Esta abnegación sirvió exclusivamente a los reaccionarios. Los jesuitas pudieron urdir sus intrigas, parapetándose detrás de Gambetta que los había enviado nuevamente a Marsella, de donde los había expulsado la indignación del pueblo: el clero se encontró en condiciones de seguir negando a las tropas sus edificios, sus seminarios, etcétera; los antiguos jueces de las comisiones mixtas pudieron seguir insultando a los republicanos. El prefecto de Haute-Garonne fue destituido al momento por haber suspendido en el ejercicio de sus funciones a uno de esos honorables magistrados. Los periódicos podían publicar proclamas de pretendientes. Hubo consejos municipales que, olvidándose de todo patriotismo, votaron la sumisión a los prusianos. Por todo castigo, Gambetta los abrumó con un sermón.

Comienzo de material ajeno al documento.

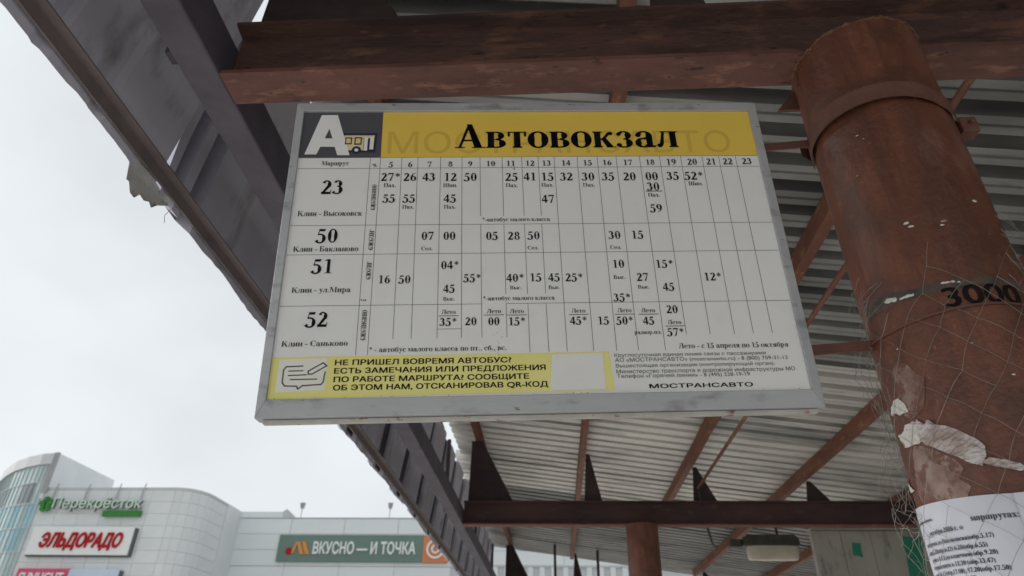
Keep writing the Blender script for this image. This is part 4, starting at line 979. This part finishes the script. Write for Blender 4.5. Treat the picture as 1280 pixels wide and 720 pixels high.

Los bonapartistas se reunían descaradamente. El prefecto de Burdeos, republicano ultramoderno, pidió autorización para detener a algunos de estos agitadores. Gambetta respondió: «Esas son prácticas del Imperio, no de la República».
En vista de esto, se alzó, la Vendée conservadora. Monárquicos, clericales, especuladores, esperaban su hora, agazapados en los castillos, en los seminarios intactos, en las magistraturas, en los consejos generales, que la delegación se negó durante mucho tiempo a disolver en masa. Eran lo bastante hábiles como para hacerse representar, por poco que fuera, en los campos de batalla, con el fin de conservar las apariencias del patriotismo. En unas semanas calaron perfectamente a Gambetta, descubriendo detrás del tribuno grandilocuente al hombre irresoluto.